Bu dünyada yaşadığımızdan, bu dünyanın kurallarıyla algılıyor, bu dünyanın yöntemlerini uyguluyor, bu dünyanın doğrularıyla yargılıyoruz. Her şey bir mantığa oturtulamıyorsa şayet ne yapmalı?
Bu kestirmeden gidilen, yanıtsız yanıtlardan değil. Size elmanın kokusu neye benziyor denilse, kırmızı demezsiniz. Algılarınız, doğrularınız bu yöndedir çünkü farklıdır ikisinin de sınıfı.

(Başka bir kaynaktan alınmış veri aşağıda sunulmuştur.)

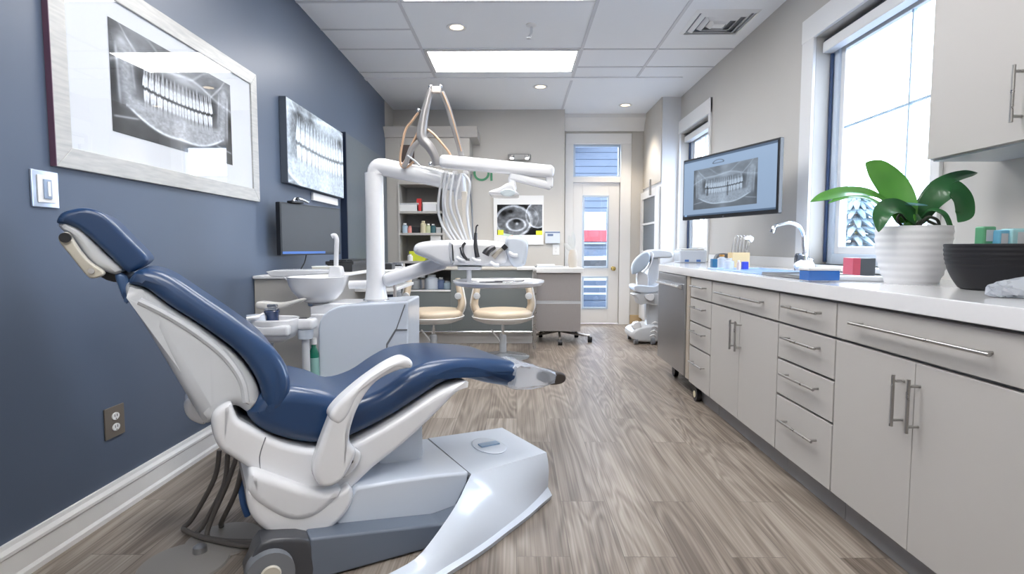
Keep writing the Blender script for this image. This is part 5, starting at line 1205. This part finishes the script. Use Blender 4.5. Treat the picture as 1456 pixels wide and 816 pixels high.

Bir kere şu var, bu işin mutlaka bizim dimağımızın almadığı bir tarafı var ki ne ateisti, ne dini inancı tamamiyle yaşayanı, bakın gerçek budur diye açıklayamadı, ispat edemedi neden? Çünkü bu zihin, bu mantık, sadece bu dünyada işler halde....Bir çok şey iddialanıyor, ispatlanamıyor-ispatlanıyor hatta ispat edilenler bir süre sonra çürütülebiliyor. Dünya bir öküzün boynuzunda oluyor, bir Yaradan güneş oluyor, bir su oluyor, sürekli dönemler atlatılıyor. En son herkesin, az-çok içinden bir şey geçiyor, bu akılla cevaplanamaz ruha, kalbe top atılıyor neden?? Çünkü birisi renk, birisi koku iken elmaya verdiğimiz yanıtı nasıl algılarsak, daha da ütopiği burada devrede. Ayet ayet hatta tek inanılan ya da inanılmak istenen din için de değil, okunmalı anlanmalı, bir şeyler yakalanıp mana bulunmalı ama yetmedi asla da yetmeyecek...
Çünkü boyut başka. Hep durulur ya üstünde, bir an, tek bir an o hissi yaşamak, nedir o his? Kimi zaman namazda, kimi zaman meditasyon, yoga, nefes odaklanmalarında, kimi zaman zikirde, mantrada, kimi zaman bir rüyada... Sadece bu bildiğimiz boyutta, görünen renklerle bildiğimiz mantıkla yorumlamadığımızda, hepimize mutlaka iletilen tek bir an!!!
Klişe gibi durdukça belki sıradanlaşıyor kulaklara ama içe dönmek, kendinde aramak, bir olmak, bütünü sezmek, bunların hepsi sözle değil, o tek anı yakalamakla, yaşamakla anlanır. Hıııı cevap olur mu aslında olamaz, yine dönüp bu dünyanın cevap mantık süzgeciyle bakılırsa...
Yine kimse açıklayamaz, inançlısı da inançsızı da sonun sonuna gelir, tıkanır, iddialar havada uçuşur.Gören göz değil, işiten kulak değil, biz böyle değiliz, bunları algıladıktan sonra. Yine mantık çerçevesine sokmaya çalışmadıkça, yanıtı sadece biz kendimize verebileceğiz, böyle yazılar yazılsa da ötekisine gerçek bir yol olamaz. Ondan her kişinin kendinden sorumlu oluşu. Zihin hep fukara kalacağı için içten içe bir hırsla, ne zaman bu konuyu düşünse kişi, kendi cevap verememesinin dumuruyla, kişiyi bunaltır, zora sokar. Ama zihinde değilken cevap, bunu anlayabildiğinde kişi, herkes sadece kendi anlamını bilebilecek.
Yanıt mı hayır, bu dünyanın koşullarıyla asla olamayacak.Ama anlamak mı farkedebilmek mi? Biraz meşakkatli görünse de mantıklı mantıksızlıklardansa bir anlayış yaratacak.